**Data entries**
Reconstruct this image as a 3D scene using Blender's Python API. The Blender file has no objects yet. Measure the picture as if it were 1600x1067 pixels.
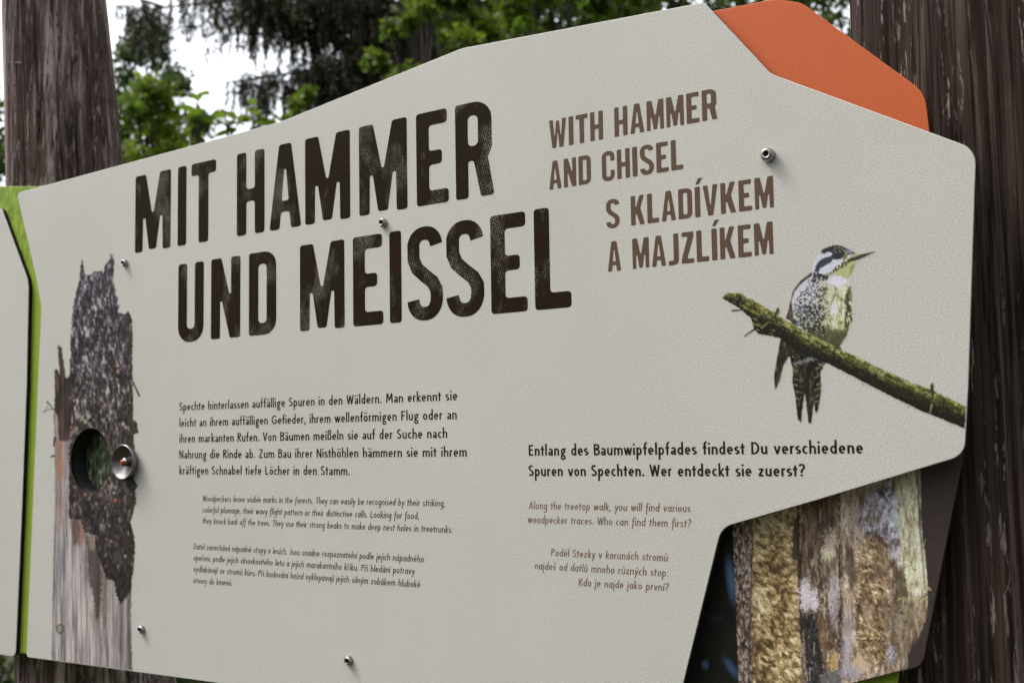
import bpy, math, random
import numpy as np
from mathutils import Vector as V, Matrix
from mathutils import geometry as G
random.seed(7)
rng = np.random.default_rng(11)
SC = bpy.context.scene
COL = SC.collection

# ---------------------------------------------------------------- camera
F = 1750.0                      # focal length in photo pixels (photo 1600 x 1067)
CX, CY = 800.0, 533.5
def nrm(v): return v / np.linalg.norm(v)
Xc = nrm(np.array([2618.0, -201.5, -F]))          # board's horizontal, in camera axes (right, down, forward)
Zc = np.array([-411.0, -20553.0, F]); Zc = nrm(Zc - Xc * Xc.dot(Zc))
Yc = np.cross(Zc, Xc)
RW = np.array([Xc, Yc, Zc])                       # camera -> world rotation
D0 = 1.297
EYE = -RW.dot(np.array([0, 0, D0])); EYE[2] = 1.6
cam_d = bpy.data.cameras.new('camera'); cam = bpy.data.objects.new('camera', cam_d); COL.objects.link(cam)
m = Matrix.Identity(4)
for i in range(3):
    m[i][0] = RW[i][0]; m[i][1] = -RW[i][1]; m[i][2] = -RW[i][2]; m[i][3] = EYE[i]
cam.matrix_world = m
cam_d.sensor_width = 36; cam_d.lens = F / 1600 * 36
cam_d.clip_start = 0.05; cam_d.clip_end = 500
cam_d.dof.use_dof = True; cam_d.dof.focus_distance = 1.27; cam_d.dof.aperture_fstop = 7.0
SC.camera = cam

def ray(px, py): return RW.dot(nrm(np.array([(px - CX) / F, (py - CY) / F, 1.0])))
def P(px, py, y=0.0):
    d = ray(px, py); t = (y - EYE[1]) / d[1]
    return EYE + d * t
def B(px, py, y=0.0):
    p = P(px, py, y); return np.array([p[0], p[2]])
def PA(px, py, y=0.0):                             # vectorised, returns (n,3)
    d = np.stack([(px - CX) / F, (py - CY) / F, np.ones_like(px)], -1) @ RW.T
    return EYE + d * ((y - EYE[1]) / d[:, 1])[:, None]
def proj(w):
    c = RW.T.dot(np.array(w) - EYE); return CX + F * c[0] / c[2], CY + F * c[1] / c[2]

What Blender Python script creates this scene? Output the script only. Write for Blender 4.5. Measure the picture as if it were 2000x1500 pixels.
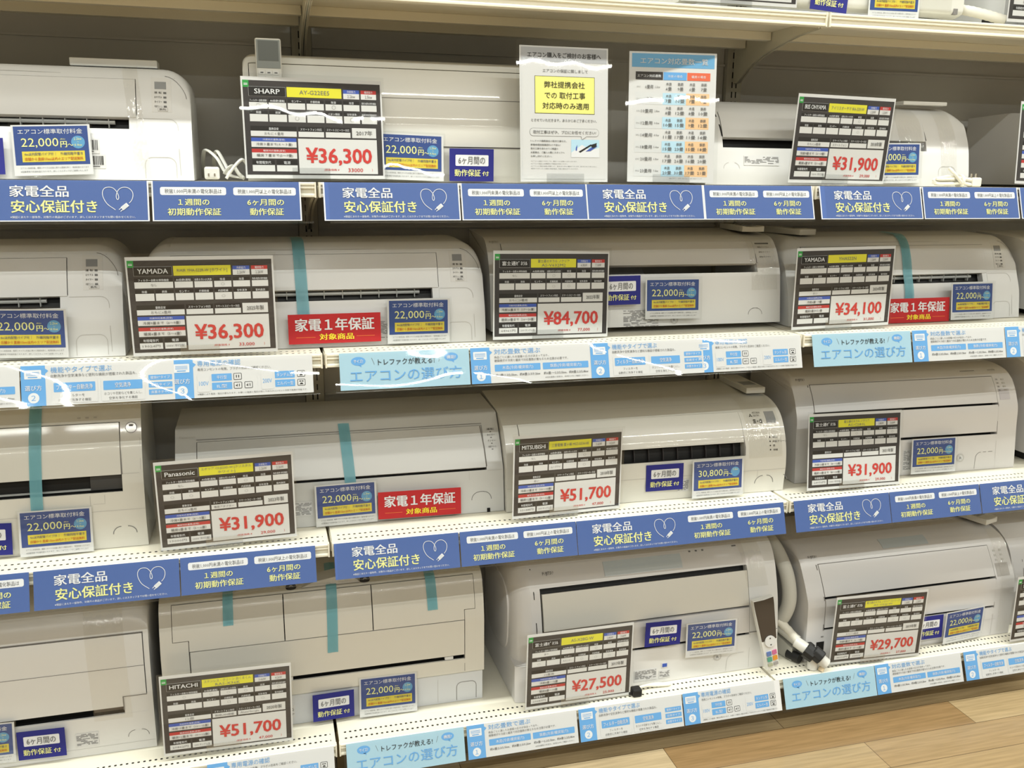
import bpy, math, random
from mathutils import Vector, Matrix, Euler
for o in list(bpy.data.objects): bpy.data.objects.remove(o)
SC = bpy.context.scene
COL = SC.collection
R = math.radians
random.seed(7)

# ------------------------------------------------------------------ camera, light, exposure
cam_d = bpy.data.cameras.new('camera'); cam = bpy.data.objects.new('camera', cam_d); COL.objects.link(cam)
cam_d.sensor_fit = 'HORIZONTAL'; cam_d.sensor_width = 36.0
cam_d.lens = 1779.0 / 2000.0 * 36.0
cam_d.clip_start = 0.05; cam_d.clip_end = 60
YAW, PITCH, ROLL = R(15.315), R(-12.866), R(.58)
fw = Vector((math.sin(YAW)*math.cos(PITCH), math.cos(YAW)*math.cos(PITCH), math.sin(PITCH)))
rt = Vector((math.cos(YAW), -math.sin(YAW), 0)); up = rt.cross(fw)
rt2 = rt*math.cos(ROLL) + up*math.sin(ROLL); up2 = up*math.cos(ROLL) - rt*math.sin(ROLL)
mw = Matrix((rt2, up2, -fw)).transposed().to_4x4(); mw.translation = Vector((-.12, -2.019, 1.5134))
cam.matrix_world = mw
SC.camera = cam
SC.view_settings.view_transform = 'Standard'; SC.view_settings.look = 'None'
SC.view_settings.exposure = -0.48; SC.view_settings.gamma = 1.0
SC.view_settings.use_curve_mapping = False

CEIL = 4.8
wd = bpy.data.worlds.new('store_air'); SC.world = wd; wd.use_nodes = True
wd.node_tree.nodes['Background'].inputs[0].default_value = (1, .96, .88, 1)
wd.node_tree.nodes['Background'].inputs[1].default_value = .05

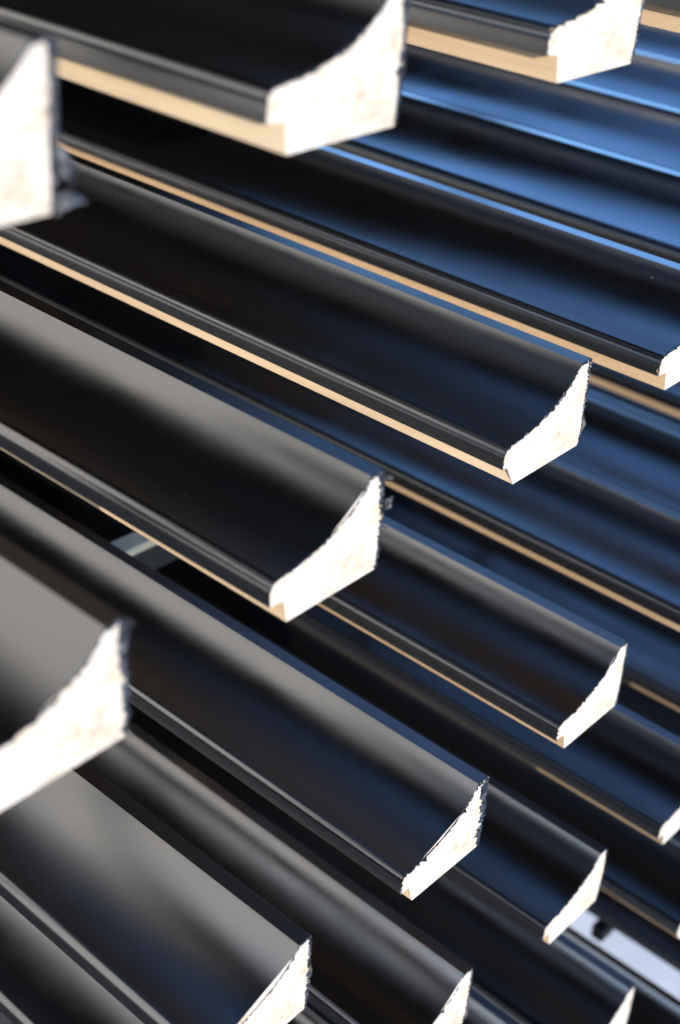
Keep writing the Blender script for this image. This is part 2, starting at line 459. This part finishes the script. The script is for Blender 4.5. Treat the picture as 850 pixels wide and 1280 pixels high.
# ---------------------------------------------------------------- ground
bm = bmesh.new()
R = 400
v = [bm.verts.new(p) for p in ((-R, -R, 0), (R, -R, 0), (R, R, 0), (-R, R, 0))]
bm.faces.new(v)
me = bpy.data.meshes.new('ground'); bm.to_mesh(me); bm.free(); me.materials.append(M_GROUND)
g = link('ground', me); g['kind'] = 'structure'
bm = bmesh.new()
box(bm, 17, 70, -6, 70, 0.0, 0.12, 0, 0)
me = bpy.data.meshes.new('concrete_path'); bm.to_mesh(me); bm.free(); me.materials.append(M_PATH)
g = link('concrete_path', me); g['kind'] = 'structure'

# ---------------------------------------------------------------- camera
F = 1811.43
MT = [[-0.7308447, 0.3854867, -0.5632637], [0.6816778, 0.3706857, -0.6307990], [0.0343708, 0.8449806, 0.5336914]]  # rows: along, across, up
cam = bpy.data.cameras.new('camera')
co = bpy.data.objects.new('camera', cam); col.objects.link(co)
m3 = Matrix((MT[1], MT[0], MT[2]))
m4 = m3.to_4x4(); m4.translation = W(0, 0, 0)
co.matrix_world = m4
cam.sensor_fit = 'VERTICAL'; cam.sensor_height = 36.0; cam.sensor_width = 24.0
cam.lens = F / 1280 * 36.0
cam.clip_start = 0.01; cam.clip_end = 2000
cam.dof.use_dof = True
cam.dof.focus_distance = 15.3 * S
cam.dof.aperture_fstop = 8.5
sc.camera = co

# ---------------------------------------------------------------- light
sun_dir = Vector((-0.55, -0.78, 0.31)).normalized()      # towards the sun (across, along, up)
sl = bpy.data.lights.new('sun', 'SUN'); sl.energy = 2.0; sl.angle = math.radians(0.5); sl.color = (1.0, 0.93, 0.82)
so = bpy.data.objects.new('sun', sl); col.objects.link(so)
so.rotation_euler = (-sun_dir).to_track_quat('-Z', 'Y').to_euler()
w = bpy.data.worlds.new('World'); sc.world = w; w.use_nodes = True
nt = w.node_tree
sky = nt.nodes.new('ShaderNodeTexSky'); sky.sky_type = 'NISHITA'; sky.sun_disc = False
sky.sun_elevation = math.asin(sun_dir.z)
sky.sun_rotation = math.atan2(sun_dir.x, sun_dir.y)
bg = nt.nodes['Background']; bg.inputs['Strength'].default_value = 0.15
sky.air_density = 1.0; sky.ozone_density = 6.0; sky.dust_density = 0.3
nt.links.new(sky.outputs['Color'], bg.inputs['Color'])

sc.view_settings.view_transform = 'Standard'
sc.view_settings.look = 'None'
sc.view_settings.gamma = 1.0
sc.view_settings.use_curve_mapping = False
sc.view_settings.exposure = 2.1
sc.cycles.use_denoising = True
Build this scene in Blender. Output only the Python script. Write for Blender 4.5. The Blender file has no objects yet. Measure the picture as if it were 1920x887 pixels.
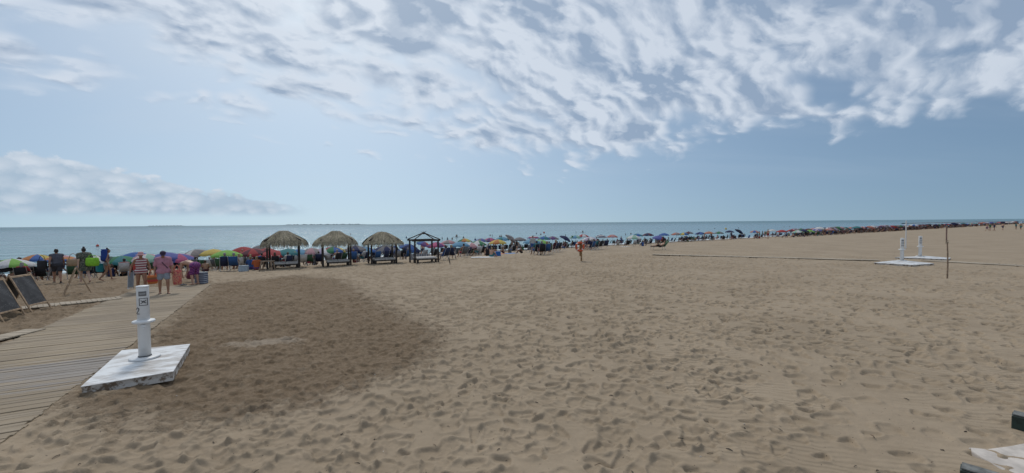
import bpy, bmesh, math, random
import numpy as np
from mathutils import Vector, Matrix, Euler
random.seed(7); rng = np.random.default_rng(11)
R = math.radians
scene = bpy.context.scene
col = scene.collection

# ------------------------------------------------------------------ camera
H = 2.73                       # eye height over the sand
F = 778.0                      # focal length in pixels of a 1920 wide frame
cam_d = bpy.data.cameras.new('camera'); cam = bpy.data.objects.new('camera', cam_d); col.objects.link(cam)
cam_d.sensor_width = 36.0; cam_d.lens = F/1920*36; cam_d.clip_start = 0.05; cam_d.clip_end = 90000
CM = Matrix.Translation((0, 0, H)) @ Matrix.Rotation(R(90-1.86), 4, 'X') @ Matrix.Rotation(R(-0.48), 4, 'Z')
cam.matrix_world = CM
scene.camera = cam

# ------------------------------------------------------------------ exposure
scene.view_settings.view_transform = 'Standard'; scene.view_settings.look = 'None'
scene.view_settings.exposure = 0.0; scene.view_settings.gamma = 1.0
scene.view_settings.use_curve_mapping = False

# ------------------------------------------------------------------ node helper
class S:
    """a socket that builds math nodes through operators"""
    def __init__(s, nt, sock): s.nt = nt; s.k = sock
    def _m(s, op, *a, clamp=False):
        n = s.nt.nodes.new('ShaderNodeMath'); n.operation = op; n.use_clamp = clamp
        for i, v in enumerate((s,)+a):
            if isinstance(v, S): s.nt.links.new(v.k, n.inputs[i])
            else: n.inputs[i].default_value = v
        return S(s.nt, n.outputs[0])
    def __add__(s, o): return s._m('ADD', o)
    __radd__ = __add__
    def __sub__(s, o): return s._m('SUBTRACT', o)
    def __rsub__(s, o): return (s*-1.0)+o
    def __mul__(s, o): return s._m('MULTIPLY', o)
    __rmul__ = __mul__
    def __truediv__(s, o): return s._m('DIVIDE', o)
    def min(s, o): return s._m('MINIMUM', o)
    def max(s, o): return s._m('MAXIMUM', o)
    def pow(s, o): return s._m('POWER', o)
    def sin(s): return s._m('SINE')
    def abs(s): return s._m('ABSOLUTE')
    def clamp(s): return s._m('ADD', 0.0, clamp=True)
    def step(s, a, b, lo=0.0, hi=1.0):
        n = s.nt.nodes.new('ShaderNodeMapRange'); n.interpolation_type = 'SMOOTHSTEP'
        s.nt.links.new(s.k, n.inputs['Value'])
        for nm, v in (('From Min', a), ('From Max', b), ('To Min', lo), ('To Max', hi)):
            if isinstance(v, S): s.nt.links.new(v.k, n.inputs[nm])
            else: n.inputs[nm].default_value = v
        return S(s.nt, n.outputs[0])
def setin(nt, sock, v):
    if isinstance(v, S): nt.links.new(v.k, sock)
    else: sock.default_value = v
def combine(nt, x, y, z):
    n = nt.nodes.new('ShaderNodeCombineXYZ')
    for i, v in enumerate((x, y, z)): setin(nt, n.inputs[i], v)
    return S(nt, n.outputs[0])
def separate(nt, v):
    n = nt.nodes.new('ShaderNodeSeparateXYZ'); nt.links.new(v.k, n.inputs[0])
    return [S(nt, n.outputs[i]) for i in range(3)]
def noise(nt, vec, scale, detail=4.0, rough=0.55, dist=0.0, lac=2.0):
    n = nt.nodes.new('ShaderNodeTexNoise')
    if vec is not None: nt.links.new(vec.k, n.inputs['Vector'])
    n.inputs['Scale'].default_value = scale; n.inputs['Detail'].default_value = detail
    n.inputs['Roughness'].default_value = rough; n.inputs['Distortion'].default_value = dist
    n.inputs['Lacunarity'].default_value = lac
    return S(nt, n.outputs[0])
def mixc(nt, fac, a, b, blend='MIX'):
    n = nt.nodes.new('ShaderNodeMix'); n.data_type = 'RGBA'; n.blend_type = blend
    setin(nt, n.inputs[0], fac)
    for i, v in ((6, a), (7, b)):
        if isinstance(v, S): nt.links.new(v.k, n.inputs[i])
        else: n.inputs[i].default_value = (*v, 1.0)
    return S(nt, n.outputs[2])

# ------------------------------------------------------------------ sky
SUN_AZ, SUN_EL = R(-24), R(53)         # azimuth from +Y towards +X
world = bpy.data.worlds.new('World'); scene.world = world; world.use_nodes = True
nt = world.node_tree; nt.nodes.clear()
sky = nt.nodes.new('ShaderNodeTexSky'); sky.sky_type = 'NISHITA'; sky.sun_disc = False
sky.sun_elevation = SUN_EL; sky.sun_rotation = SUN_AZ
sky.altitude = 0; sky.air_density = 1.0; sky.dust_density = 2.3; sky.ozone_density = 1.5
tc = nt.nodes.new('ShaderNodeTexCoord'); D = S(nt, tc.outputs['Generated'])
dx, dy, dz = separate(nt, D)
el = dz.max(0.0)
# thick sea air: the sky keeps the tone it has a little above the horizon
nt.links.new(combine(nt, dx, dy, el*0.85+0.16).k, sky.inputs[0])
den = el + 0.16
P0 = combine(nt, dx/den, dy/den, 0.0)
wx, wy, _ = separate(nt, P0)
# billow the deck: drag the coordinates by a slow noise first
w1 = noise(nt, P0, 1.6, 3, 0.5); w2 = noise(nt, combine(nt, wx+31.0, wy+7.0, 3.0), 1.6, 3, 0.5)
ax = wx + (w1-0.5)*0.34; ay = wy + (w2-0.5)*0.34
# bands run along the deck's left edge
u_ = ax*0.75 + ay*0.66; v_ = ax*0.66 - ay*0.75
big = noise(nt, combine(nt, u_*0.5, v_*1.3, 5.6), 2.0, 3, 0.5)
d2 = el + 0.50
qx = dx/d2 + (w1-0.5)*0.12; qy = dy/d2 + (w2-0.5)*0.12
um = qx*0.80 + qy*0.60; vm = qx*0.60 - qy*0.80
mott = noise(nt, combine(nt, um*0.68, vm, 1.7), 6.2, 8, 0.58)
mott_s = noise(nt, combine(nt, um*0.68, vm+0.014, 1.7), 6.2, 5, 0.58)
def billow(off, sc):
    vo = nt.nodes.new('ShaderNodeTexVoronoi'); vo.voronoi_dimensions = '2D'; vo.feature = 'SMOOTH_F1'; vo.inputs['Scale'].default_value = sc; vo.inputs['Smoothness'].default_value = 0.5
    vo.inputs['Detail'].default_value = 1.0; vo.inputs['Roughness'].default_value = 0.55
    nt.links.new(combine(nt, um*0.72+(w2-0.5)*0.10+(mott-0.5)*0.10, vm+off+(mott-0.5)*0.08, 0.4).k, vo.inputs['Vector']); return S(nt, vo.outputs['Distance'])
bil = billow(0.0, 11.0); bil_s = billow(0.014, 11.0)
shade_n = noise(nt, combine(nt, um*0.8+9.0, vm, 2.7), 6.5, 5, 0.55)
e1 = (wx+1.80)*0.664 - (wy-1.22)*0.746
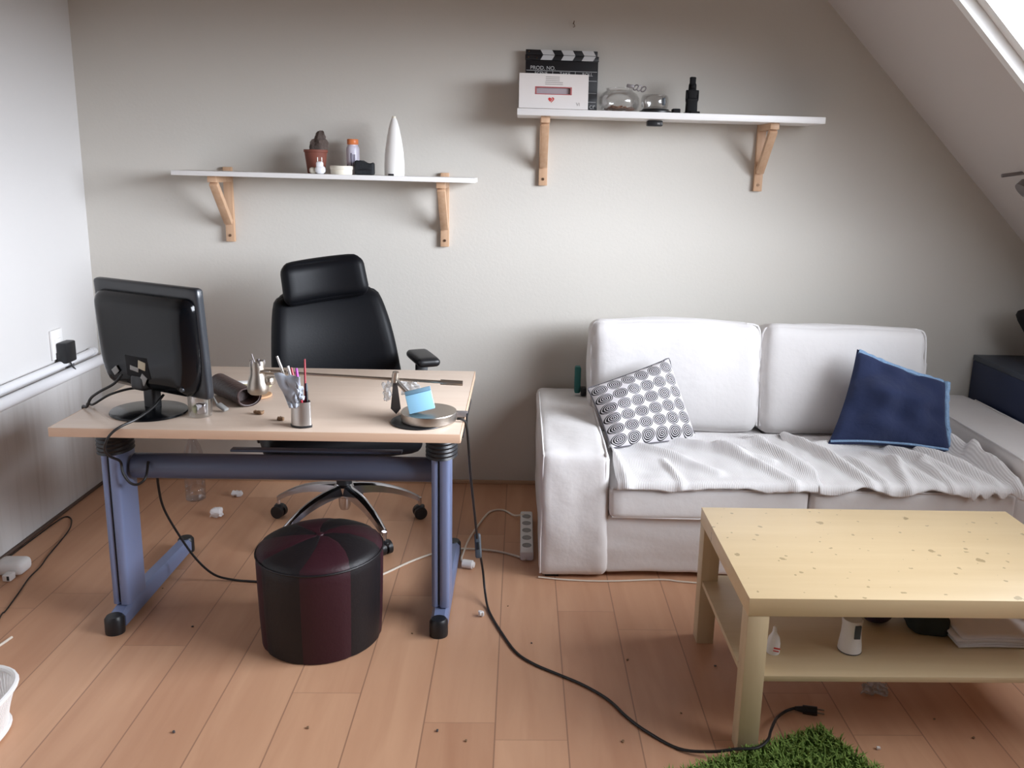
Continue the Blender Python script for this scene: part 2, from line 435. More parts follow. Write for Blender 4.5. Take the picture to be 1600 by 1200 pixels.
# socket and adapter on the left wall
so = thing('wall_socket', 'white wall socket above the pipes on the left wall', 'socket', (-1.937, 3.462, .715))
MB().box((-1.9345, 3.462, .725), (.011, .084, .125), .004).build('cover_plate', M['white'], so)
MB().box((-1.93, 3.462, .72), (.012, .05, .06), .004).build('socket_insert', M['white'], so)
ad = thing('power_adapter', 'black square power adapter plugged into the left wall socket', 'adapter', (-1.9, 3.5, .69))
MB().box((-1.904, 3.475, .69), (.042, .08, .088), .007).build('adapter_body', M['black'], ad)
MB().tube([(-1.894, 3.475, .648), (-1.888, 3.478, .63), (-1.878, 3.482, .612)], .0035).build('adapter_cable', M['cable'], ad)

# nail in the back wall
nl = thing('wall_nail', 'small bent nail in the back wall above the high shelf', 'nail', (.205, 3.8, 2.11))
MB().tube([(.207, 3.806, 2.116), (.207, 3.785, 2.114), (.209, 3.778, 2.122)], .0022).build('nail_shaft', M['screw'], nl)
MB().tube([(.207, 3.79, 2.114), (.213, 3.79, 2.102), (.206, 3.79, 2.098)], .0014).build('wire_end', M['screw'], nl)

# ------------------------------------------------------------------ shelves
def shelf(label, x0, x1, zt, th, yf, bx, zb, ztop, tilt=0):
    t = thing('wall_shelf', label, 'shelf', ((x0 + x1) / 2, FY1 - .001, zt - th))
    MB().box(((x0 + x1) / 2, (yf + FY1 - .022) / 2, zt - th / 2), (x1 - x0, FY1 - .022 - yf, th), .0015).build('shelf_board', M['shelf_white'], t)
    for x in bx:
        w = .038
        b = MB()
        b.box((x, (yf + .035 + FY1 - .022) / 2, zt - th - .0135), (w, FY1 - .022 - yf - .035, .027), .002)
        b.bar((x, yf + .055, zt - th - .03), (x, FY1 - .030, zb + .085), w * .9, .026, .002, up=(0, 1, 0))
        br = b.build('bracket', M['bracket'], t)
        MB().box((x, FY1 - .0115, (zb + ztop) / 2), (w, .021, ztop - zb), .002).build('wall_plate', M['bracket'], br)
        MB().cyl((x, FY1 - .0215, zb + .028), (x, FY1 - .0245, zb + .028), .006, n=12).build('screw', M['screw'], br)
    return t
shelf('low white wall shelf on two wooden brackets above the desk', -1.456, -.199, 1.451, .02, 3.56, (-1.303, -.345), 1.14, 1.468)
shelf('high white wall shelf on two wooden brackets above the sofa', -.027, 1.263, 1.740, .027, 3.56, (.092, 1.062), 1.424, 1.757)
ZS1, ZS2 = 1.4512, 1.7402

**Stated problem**
Provide an exact reproduction of only those lines that start at the line containing "Keep writing the" and end at the line containing "sc.camera = co", inclusive.

**Exercise solution**
Keep writing the Blender script for this image. This is part 2, starting at line 459. This part finishes the script. The script is for Blender 4.5. Treat the picture as 850 pixels wide and 1280 pixels high.
# ---------------------------------------------------------------- ground
bm = bmesh.new()
R = 400
v = [bm.verts.new(p) for p in ((-R, -R, 0), (R, -R, 0), (R, R, 0), (-R, R, 0))]
bm.faces.new(v)
me = bpy.data.meshes.new('ground'); bm.to_mesh(me); bm.free(); me.materials.append(M_GROUND)
g = link('ground', me); g['kind'] = 'structure'
bm = bmesh.new()
box(bm, 17, 70, -6, 70, 0.0, 0.12, 0, 0)
me = bpy.data.meshes.new('concrete_path'); bm.to_mesh(me); bm.free(); me.materials.append(M_PATH)
g = link('concrete_path', me); g['kind'] = 'structure'

# ---------------------------------------------------------------- camera
F = 1811.43
MT = [[-0.7308447, 0.3854867, -0.5632637], [0.6816778, 0.3706857, -0.6307990], [0.0343708, 0.8449806, 0.5336914]]  # rows: along, across, up
cam = bpy.data.cameras.new('camera')
co = bpy.data.objects.new('camera', cam); col.objects.link(co)
m3 = Matrix((MT[1], MT[0], MT[2]))
m4 = m3.to_4x4(); m4.translation = W(0, 0, 0)
co.matrix_world = m4
cam.sensor_fit = 'VERTICAL'; cam.sensor_height = 36.0; cam.sensor_width = 24.0
cam.lens = F / 1280 * 36.0
cam.clip_start = 0.01; cam.clip_end = 2000
cam.dof.use_dof = True
cam.dof.focus_distance = 15.3 * S
cam.dof.aperture_fstop = 8.5
sc.camera = co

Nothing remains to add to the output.